Above all, cannabis businesses should educate themselves on TCPA parameters so they know how far they can reach in electronic marketing, Sampson said.

Digital marketing firms are worth using, he said, although it’s still wise to keep a close eye on any contractor’s practices. Sampson said he’s seen cases in which a marketing contractor violated the TCPA while working for a marijuana business, which landed both companies on the hook for TCPA fines.

Another way for businesses to protect themselves is to follow Eaze’s lead and include clear provisions in their terms of service stating that any dispute between the customer and the company must be taken to arbitration as opposed to a full court battle.

“That is also what I call a ‘silver bullet’ or get-out-of-jail-free card,” Roth said. “That assumes, though, that that person has interacted with you directly—either on your website or in some other
form—in which case, they have to opt in. And then they also agree to your terms of use. That right there means you have a relationship somehow with the customer.”

Settle quickly

One of the reasons it’s unknown just how many TCPA cases have been hashed out is because many, if not most, happen out of the public eye and with no record of a settlement, Roth said.

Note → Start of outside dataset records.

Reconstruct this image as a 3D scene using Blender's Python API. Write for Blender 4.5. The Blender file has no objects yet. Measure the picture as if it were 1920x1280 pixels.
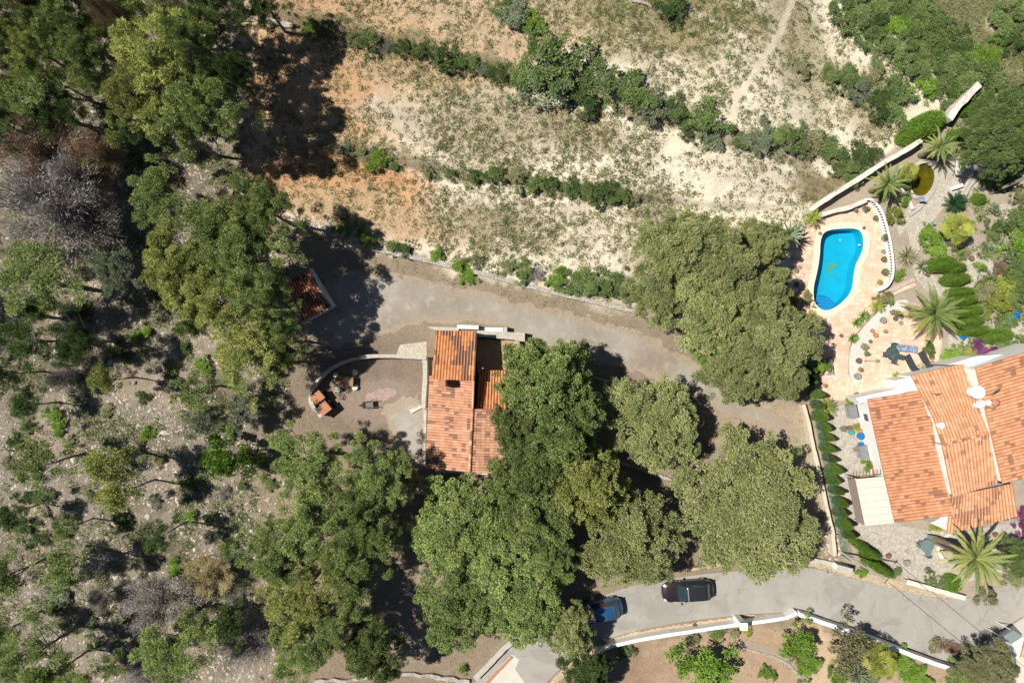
import bpy, bmesh, math, random
import numpy as np
from mathutils import Vector, Matrix
from mathutils.geometry import tessellate_polygon

# ---------------------------------------------------------------- camera, world, sun
scene = bpy.context.scene
COL = scene.collection
H = 64.0          # camera height above the ground (m)
S = 0.05          # metres on the ground per photo pixel
cam_d = bpy.data.cameras.new("camera")
cam_d.sensor_width = 36.0
cam_d.lens = 24.0
cam_d.clip_end = 6000
cam = bpy.data.objects.new("camera", cam_d)
cam.location = (0, 0, H)
COL.objects.link(cam)
scene.camera = cam

SHX, SHY = 0.66, -0.12                       # shadow of a one metre post
elev = math.atan(1.0 / math.hypot(SHX, SHY))
world = bpy.data.worlds.new("World")
scene.world = world
world.use_nodes = True
wn = world.node_tree
sky = wn.nodes.new("ShaderNodeTexSky")
sky.sky_type = 'NISHITA'
sky.sun_disc = False
sky.air_density = 0.75
sky.dust_density = 0.3
sky.ozone_density = 2.0
sky.sun_elevation = elev
sky.sun_rotation = math.atan2(-SHX, -SHY)
wn.links.new(sky.outputs[0], wn.nodes["Background"].inputs[0])
wn.nodes["Background"].inputs[1].default_value = 0.05
sun_d = bpy.data.lights.new("sun", 'SUN')
sun_d.energy = 5.0
sun_d.angle = math.radians(0.5)
sun_d.color = (1.0, 0.955, 0.88)
sun = bpy.data.objects.new("sun", sun_d)
sun.rotation_euler = Vector((SHX, SHY, -1)).to_track_quat('-Z', 'Y').to_euler()
sun.location = (-40, 8, 60)
COL.objects.link(sun)
scene.view_settings.view_transform = 'Standard'
scene.view_settings.look = 'None'
scene.view_settings.exposure = 0.40
scene.view_settings.gamma = 1.0
scene.cycles.max_bounces = 6
scene.cycles.diffuse_bounces = 2
scene.cycles.glossy_bounces = 2
scene.cycles.transmission_bounces = 4
scene.cycles.transparent_max_bounces = 6

RNG = np.random.default_rng(7)
R = random.Random(11)

# ---------------------------------------------------------------- noise and terrain
def _hash(i, j, seed):
    n = (i.astype(np.int64) * 374761393 + j.astype(np.int64) * 668265263 + seed * 974634777) & 0x7fffffff
    n = ((n ^ (n >> 13)) * 1274126177) & 0x7fffffff
    return ((n ^ (n >> 16)) & 0xffff) / 65535.0
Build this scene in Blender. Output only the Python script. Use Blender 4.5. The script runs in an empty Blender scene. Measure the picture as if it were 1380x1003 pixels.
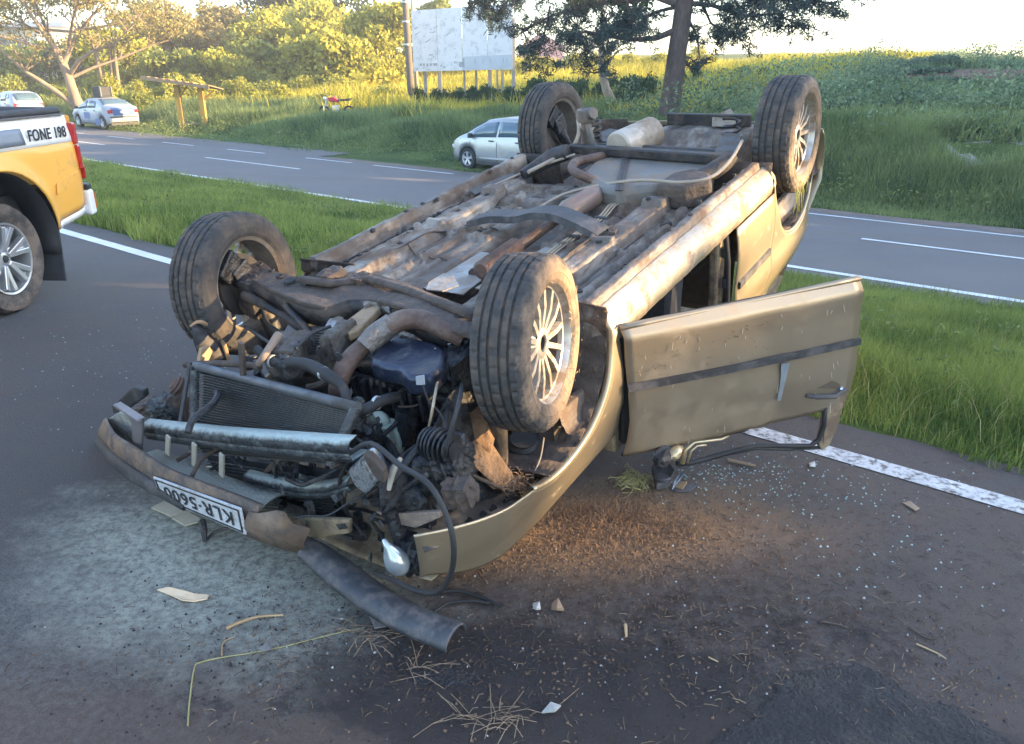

That’s in part because it’s usually much cheaper to pay a smaller sum to a potential plaintiff to make the threat of a TCPA lawsuit disappear instead of shelling out tens of thousands of dollars to pay for lawyer’s fees or an expensive trial, he said.

“Very often, these are handled individually,” Roth said, explaining that companies often will receive a letter from a possible plaintiff who received an unsolicited text message from a marijuana business.

That business may then call him for advice, and his immediate suggestion is to settle the case quickly and quietly, along with obtaining a clear nondisclosure agreement that doesn’t admit any liability by the marijuana business.

“If they call me, I tell them: ‘Just write a check. Get rid of this, and then stop doing this,’” Roth said. “There’ve been a lot of lawsuits filed. But more often than not, there’s a threat of litigation. Someone’s demanded, say, $2,500, and that ends it privately.”

Though the idea of paying off a nuisance lawsuit instead of proving a company’s innocence might leave a sour taste in the mouth of some executives, Roth and Sampson agreed it’s a cheaper option than going to trial, especially if the company is legitimately in
the wrong.

If you do get sued

The most immediate step for any marijuana business that receives notification of a TCPA violation should be to hire an expert attorney, both Roth and Sampson said.

“Your time to respond to a legal complaint starts to run when it’s served. And you might only have 20 or 30 days in which to respond. Get legal counsel involved immediately,” Sampson said. “Work with your counsel to craft a mitigation strategy. That can be anything from motion to dismiss, to an answer, to getting started with discovery.”

If a company does get sued for running afoul of the TCPA, one of the first legal strategies should be to defeat the possible class certification, since a class action suit would allow plaintiffs to join forces against a company over the unwanted texts or calls.

If a company can successfully defeat class certification in a TCPA case, Sampson said. “You’ve taken a case that’s worth millions and reduced it to a case that’s worth dollars. Once that happens, it becomes a lot less interesting for the plaintiffs’ (lawyers).”

And in any settlement, Roth said, it’s key to have a nondisclosure agreement included, in part so that the same plaintiff can’t go around telling others that your business is an easy mark.

Still, paying off one plaintiff at a time is risky if a company has made a habit of violating the TCPA, Roth noted. One settlement would likely leave executives holding their breath to see if more plaintiffs come out of the woodwork.

The easiest way to avoid TCPA lawsuits, Roth reiterated, is “don’t send unsolicited text messages.”